Album Review: Dreamtigers – ‘Ellapsis’

Posted: by The Editor

Featuring members from such diverse projects as Caspian, Balmorhea, Defeater, and The Amity Affliction, one might have a hard time figuring out where to place Dreamtigers. They are, indeed, a tough band to pin down, falling somewhere between post-rock and shoegaze, although there are shades of post-hardcore and emo here are there; for a very crude comparison, much of Ellapsis lands in the grey area between Pianos Become the Teeth’s Keep You and Thrice’s Beggars. Really, though, Dreamtigers don’t sound too much like anyone else, impressively enough, and instead are thoroughly their own creation.

The heavy and slow “Six Rivers” leads off the record, a song that sets the tone well for the next half hour or so. It’s thick and it’s fuzzy, but it’s never quite committed to shoegaze; it’s gritty and it’s aggressive, but it’s never quite committed to post-hardcore. The title track tacks in the latter direction, applying an airiness a la latter-day Far, especially when the song grinds to a halt during its second chorus in a moment that, in the hands of a lesser band, would kill the song’s momentum.  “I See the Future,” after, is the first of the album’s two six-minute epics, both of which hew, as one might guess, closer to post-rock. Of the two, “I See the Future” is the more traditional, nearly the entire song ratcheting upwards until it falls to pieces in pummeling, hypnotic final minutes; by contrast, closer “Stolen Moments” is a bit more conservative. It does at first emulate that classic rise-and-fall structure, but it leans more heavily on fuzzed-out guitar and piercing strings than it does raw aggression; the song hits its peak nearly halfway through, and the second half of the track is mostly a comedown, haunted by echoes of the riffs and bowed strings that lent it its backbone earlier.

“Stolen Moments” has a sort of spaciness to it, an emptiness at times that serves to emphasize better the fuller moments. When the band veers more in this spacier, more atmospheric direction, they turn in much of their best work. “For Sally” is one such example, built on booming riffs and ambient keys that make the song feel dark, foreboding; it has the cadence of a march to war. All that tension is let out in a fiery minute-long burst that takes Ellapsis into its most post-metal territory yet – all before the haze turns to a soft drone that heralds the introduction of the crunchy “3.13.8.”

This middle stretch of the record, from “For Sally,” leading into “3.13.8,” and ending with the two-minute “Percoset Blues,” is the heaviest portion, and the one that really makes the best use of the quiet-loud dynamic that the band so often employs on Ellapsis. “3.13.8” is teetering on the edge of total collapse its entire three-minute runtime, a buzzsaw riff simmering atop bone-rattling drums, but only in its final seconds does the whole thing really come to the fore as Jake Woodruff demands, “Raise your broken hands with the conviction of a prayer. It flows well into the feedback-tainted “Percoset Blues,” which, too, carries an unsettling harshness in the persistence of its warlike drumbeat; that the song doesn’t really end, only drowns out in the same feedback that laid its foundation, only adds to this feeling.

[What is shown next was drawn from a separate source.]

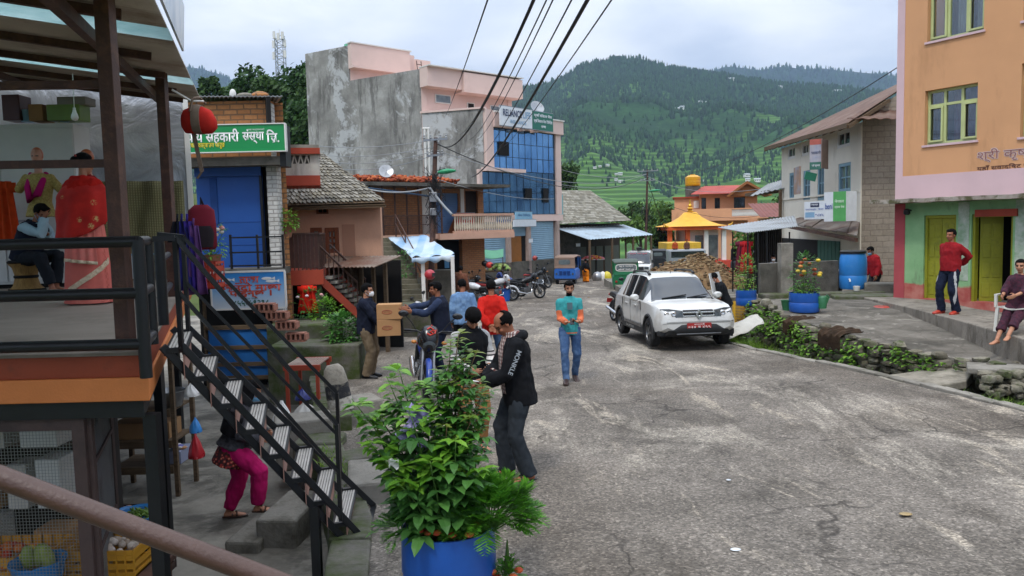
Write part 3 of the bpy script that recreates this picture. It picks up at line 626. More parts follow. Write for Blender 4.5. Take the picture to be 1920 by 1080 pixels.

The penultimate “Never See the City,” then, nestled between the haze that envelops “Percoset Blues” and the sparse plucked notes that open “Stolen Moments,” is something of a breath, a moment to come up for air before plunging back down. It doesn’t strike the same balance as much of the rest of Ellapsis; it never tumbles into the carthatic bridge that opens so many of the other songs on the record. Instead, it plods along until it can’t anymore; Woodruff repeats the song’s last line over and over – “It doesn’t make a difference / I just do what I can / I don’t think I’ll ever / see the city again – with more and more band members joining him until he, alone, croons, “I don’t think I’ll ever—.” He leaves the line unfinished, denying that lyrical closure the same way the band behind him denies it musically. Perhaps Dreamtigers will never see the city again, but they seem content to build their own home.

 

Disappointing / Average / Good / Great / Phenomenal


Ellapsis is out 2/18 through Skeletal Lightning.